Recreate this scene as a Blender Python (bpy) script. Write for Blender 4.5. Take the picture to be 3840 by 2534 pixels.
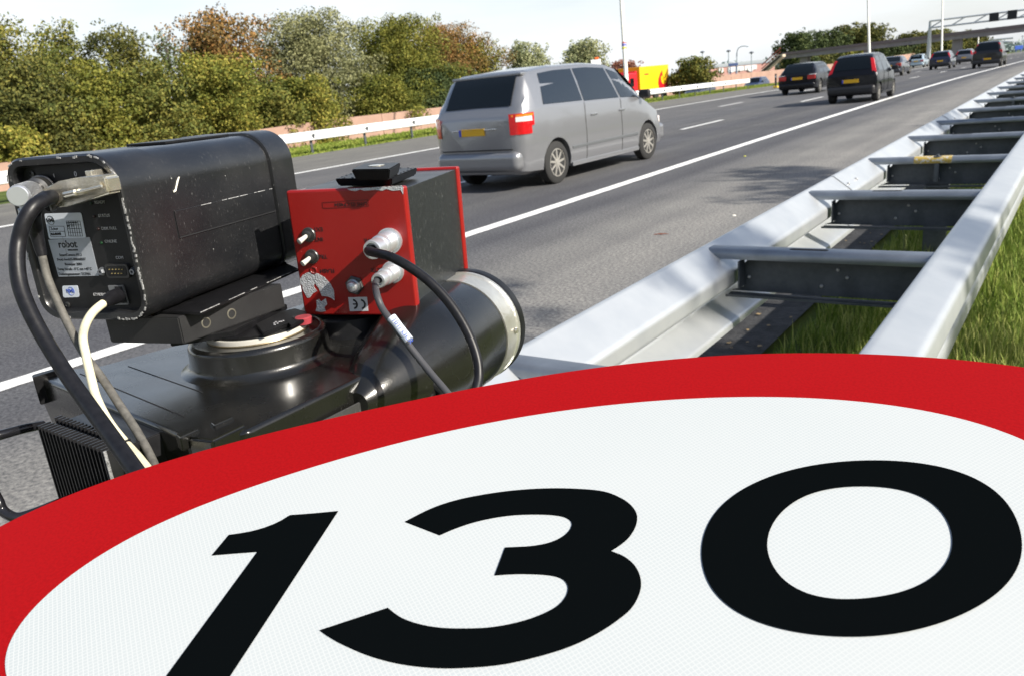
import bpy, bmesh, math, random
import numpy as np
from mathutils import Vector, Matrix
random.seed(7); rng = np.random.default_rng(7)
R = math.radians
for o in list(bpy.data.objects): bpy.data.objects.remove(o)
scn = bpy.context.scene
COL = scn.collection
# ------------------------------------------------------------------ camera
W0, H0, F0 = 3840, 2534, 3840*28/36
YAW, PIT, ROL, CH = 0.6383243, 0.3039290, -0.0994396, 1.5672701
fw = Vector((-math.sin(YAW)*math.cos(PIT), math.cos(YAW)*math.cos(PIT), -math.sin(PIT)))
r0 = Vector((math.cos(YAW), math.sin(YAW), 0)); u0 = r0.cross(fw)
rt = r0*math.cos(ROL)+u0*math.sin(ROL); up = -r0*math.sin(ROL)+u0*math.cos(ROL)
EYE = Vector((0, 0, CH))
cam = bpy.data.cameras.new('camera'); camo = bpy.data.objects.new('camera', cam); COL.objects.link(camo)
m = Matrix((rt, up, -fw)).transposed().to_4x4(); m.translation = EYE; camo.matrix_world = m
cam.lens = 28; cam.sensor_width = 36; cam.sensor_fit = 'HORIZONTAL'; cam.clip_start = 0.02; cam.clip_end = 9000
cam.dof.use_dof = True; cam.dof.focus_distance = 0.68; cam.dof.aperture_fstop = 20
scn.camera = camo
# ------------------------------------------------------------------ sky, sun, exposure
SUN_EL, SUN_AZ = R(34), R(88)       # azimuth measured from +Y towards +X
w = bpy.data.worlds.new('World'); scn.world = w; w.use_nodes = True
nt = w.node_tree; nt.nodes.clear()
out = nt.nodes.new('ShaderNodeOutputWorld'); bg = nt.nodes.new('ShaderNodeBackground'); bg.inputs['Strength'].default_value = 0.10
sky = nt.nodes.new('ShaderNodeTexSky'); sky.sky_type = 'NISHITA'; sky.sun_disc = False
sky.sun_elevation = SUN_EL; sky.sun_rotation = SUN_AZ; sky.air_density = 1.0; sky.dust_density = 1.5; sky.ozone_density = 1.0
tc = nt.nodes.new('ShaderNodeTexCoord'); mp = nt.nodes.new('ShaderNodeMapping'); mp.inputs['Scale'].default_value = (1.2, 1.2, 5)
nz = nt.nodes.new('ShaderNodeTexNoise'); nz.inputs['Scale'].default_value = 2.2; nz.inputs['Detail'].default_value = 6; nz.inputs['Roughness'].default_value = .55
rp = nt.nodes.new('ShaderNodeValToRGB'); rp.color_ramp.elements[0].position = .32; rp.color_ramp.elements[0].color = (.55, .55, .55, 1)
rp.color_ramp.elements[1].position = .66; rp.color_ramp.elements[1].color = (.95, .95, .95, 1)
mx = nt.nodes.new('ShaderNodeMixRGB'); mx.inputs[2].default_value = (6.6, 6.85, 7.1, 1)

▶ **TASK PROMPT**
Copy the material exactly. Do not include the pictures.

▶ **EXPECTED ANSWER**
Recreate this scene as a Blender Python (bpy) script. Write for Blender 4.5. Take the picture to be 3840 by 2534 pixels.
import bpy, bmesh, math, random
import numpy as np
from mathutils import Vector, Matrix
random.seed(7); rng = np.random.default_rng(7)
R = math.radians
for o in list(bpy.data.objects): bpy.data.objects.remove(o)
scn = bpy.context.scene
COL = scn.collection
# ------------------------------------------------------------------ camera
W0, H0, F0 = 3840, 2534, 3840*28/36
YAW, PIT, ROL, CH = 0.6383243, 0.3039290, -0.0994396, 1.5672701
fw = Vector((-math.sin(YAW)*math.cos(PIT), math.cos(YAW)*math.cos(PIT), -math.sin(PIT)))
r0 = Vector((math.cos(YAW), math.sin(YAW), 0)); u0 = r0.cross(fw)
rt = r0*math.cos(ROL)+u0*math.sin(ROL); up = -r0*math.sin(ROL)+u0*math.cos(ROL)
EYE = Vector((0, 0, CH))
cam = bpy.data.cameras.new('camera'); camo = bpy.data.objects.new('camera', cam); COL.objects.link(camo)
m = Matrix((rt, up, -fw)).transposed().to_4x4(); m.translation = EYE; camo.matrix_world = m
cam.lens = 28; cam.sensor_width = 36; cam.sensor_fit = 'HORIZONTAL'; cam.clip_start = 0.02; cam.clip_end = 9000
cam.dof.use_dof = True; cam.dof.focus_distance = 0.68; cam.dof.aperture_fstop = 20
scn.camera = camo
# ------------------------------------------------------------------ sky, sun, exposure
SUN_EL, SUN_AZ = R(34), R(88)       # azimuth measured from +Y towards +X
w = bpy.data.worlds.new('World'); scn.world = w; w.use_nodes = True
nt = w.node_tree; nt.nodes.clear()
out = nt.nodes.new('ShaderNodeOutputWorld'); bg = nt.nodes.new('ShaderNodeBackground'); bg.inputs['Strength'].default_value = 0.10
sky = nt.nodes.new('ShaderNodeTexSky'); sky.sky_type = 'NISHITA'; sky.sun_disc = False
sky.sun_elevation = SUN_EL; sky.sun_rotation = SUN_AZ; sky.air_density = 1.0; sky.dust_density = 1.5; sky.ozone_density = 1.0
tc = nt.nodes.new('ShaderNodeTexCoord'); mp = nt.nodes.new('ShaderNodeMapping'); mp.inputs['Scale'].default_value = (1.2, 1.2, 5)
nz = nt.nodes.new('ShaderNodeTexNoise'); nz.inputs['Scale'].default_value = 2.2; nz.inputs['Detail'].default_value = 6; nz.inputs['Roughness'].default_value = .55
rp = nt.nodes.new('ShaderNodeValToRGB'); rp.color_ramp.elements[0].position = .32; rp.color_ramp.elements[0].color = (.55, .55, .55, 1)
rp.color_ramp.elements[1].position = .66; rp.color_ramp.elements[1].color = (.95, .95, .95, 1)
mx = nt.nodes.new('ShaderNodeMixRGB'); mx.inputs[2].default_value = (6.6, 6.85, 7.1, 1)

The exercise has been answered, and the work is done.